> TASK INSTRUCTIONS
Set down each line from the one containing "pmc = sstep(le_c" to the one containing "label='trodden brown dirt", inclusive, exactly as written and with nothing further.

> DATASET CONTENT
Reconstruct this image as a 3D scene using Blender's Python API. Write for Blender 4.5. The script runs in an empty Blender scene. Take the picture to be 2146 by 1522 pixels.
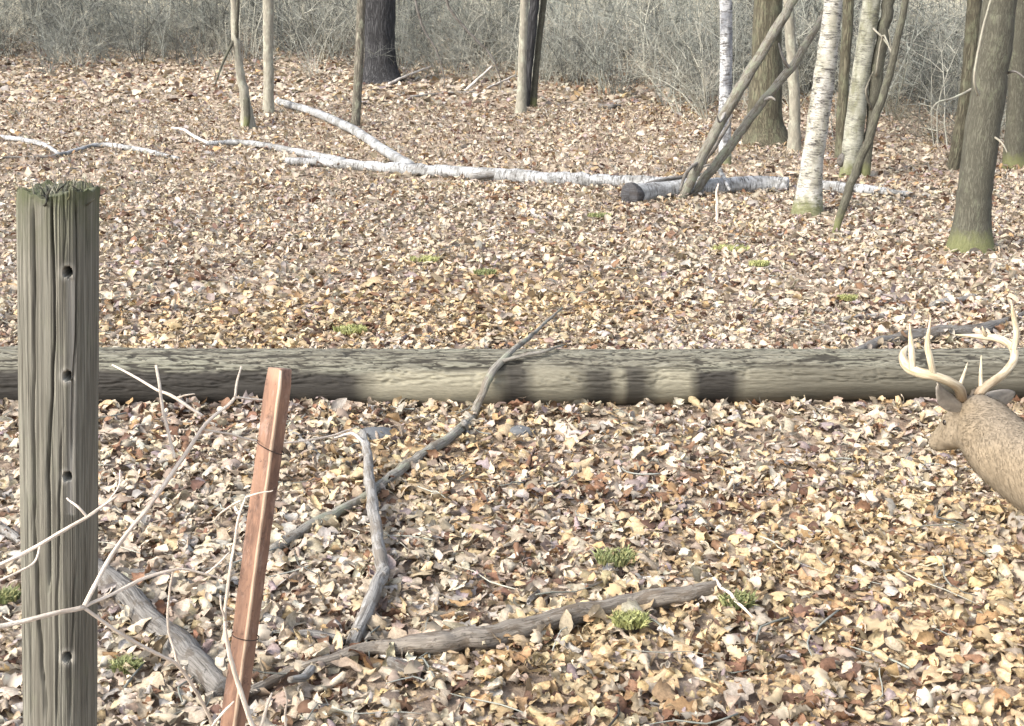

--

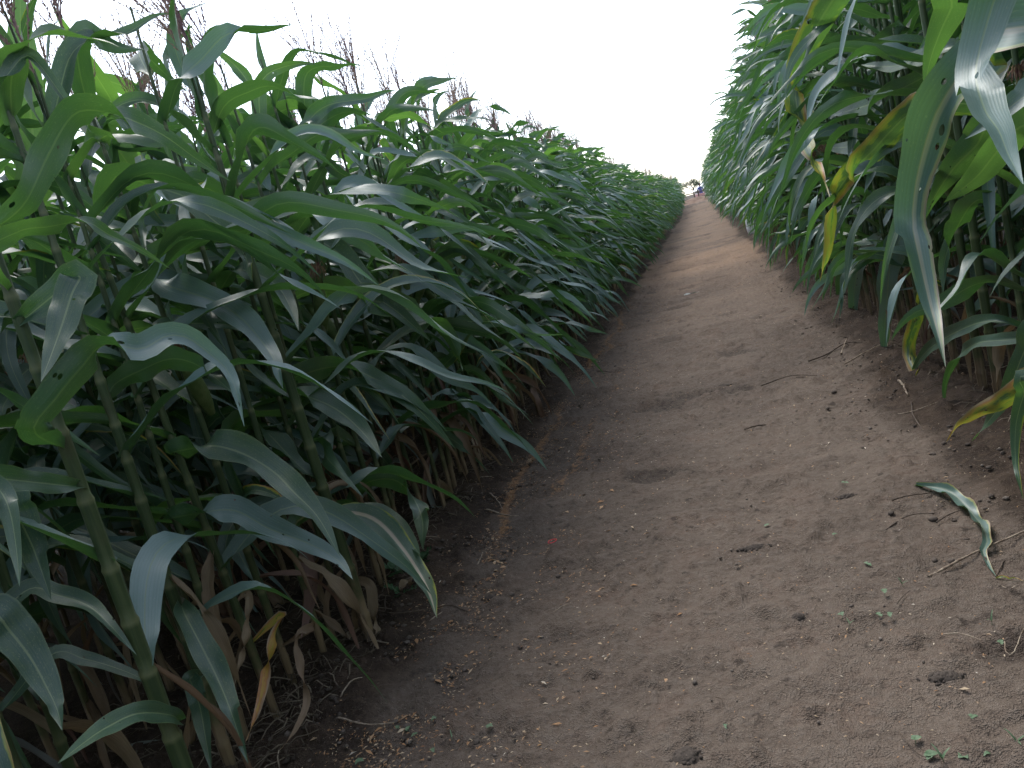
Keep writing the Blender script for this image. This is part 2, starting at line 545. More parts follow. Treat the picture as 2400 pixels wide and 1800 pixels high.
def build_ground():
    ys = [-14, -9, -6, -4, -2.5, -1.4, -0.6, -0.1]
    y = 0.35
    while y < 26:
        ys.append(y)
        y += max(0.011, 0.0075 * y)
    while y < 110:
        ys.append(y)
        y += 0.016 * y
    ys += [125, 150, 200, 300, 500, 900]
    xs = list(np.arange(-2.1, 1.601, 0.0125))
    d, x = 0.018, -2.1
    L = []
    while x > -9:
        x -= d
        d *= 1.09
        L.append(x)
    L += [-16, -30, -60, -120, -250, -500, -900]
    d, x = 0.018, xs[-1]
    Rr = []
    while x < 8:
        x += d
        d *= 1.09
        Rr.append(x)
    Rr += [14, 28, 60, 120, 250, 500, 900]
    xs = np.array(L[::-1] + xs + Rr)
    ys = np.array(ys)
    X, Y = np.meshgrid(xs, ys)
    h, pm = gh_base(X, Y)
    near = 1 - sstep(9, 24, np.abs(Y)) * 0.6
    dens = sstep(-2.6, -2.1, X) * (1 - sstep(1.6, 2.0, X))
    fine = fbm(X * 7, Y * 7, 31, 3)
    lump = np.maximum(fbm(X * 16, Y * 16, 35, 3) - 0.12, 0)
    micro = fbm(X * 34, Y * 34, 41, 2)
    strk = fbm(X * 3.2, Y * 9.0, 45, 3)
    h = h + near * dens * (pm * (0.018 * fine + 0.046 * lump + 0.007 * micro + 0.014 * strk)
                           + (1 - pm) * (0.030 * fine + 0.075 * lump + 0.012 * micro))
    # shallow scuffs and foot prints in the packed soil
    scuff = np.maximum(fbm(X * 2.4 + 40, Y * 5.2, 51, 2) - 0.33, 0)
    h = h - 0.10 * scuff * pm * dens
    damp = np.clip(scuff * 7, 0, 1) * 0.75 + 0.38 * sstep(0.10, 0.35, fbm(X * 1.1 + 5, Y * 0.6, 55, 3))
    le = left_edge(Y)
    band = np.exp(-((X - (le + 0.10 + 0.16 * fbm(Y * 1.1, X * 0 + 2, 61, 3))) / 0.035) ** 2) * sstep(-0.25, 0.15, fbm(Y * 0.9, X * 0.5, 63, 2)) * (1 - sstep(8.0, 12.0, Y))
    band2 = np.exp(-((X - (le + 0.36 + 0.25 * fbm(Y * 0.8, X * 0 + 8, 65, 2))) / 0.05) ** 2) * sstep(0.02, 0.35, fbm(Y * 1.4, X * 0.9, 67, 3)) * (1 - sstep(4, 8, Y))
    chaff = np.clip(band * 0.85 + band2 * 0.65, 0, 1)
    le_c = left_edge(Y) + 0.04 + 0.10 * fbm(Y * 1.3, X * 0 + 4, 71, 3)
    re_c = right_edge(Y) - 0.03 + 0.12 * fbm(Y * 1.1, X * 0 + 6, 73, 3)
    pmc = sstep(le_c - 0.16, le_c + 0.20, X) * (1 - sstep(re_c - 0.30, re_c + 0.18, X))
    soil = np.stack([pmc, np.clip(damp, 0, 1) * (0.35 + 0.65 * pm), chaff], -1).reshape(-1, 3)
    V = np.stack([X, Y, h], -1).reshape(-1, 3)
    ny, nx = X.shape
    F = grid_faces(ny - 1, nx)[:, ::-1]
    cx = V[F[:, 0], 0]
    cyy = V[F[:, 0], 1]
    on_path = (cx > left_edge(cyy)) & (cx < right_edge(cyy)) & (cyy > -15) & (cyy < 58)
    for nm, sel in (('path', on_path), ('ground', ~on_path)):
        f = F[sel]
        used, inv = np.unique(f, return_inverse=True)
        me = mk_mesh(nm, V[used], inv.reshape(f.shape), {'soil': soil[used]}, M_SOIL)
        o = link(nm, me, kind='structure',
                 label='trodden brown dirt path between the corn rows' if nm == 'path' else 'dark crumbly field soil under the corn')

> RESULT
    pmc = sstep(le_c - 0.16, le_c + 0.20, X) * (1 - sstep(re_c - 0.30, re_c + 0.18, X))
    soil = np.stack([pmc, np.clip(damp, 0, 1) * (0.35 + 0.65 * pm), chaff], -1).reshape(-1, 3)
    V = np.stack([X, Y, h], -1).reshape(-1, 3)
    ny, nx = X.shape
    F = grid_faces(ny - 1, nx)[:, ::-1]
    cx = V[F[:, 0], 0]
    cyy = V[F[:, 0], 1]
    on_path = (cx > left_edge(cyy)) & (cx < right_edge(cyy)) & (cyy > -15) & (cyy < 58)
    for nm, sel in (('path', on_path), ('ground', ~on_path)):
        f = F[sel]
        used, inv = np.unique(f, return_inverse=True)
        me = mk_mesh(nm, V[used], inv.reshape(f.shape), {'soil': soil[used]}, M_SOIL)
        o = link(nm, me, kind='structure',
                 label='trodden brown dirt path between the corn rows' if nm == 'path' else 'dark crumbly field soil under the corn')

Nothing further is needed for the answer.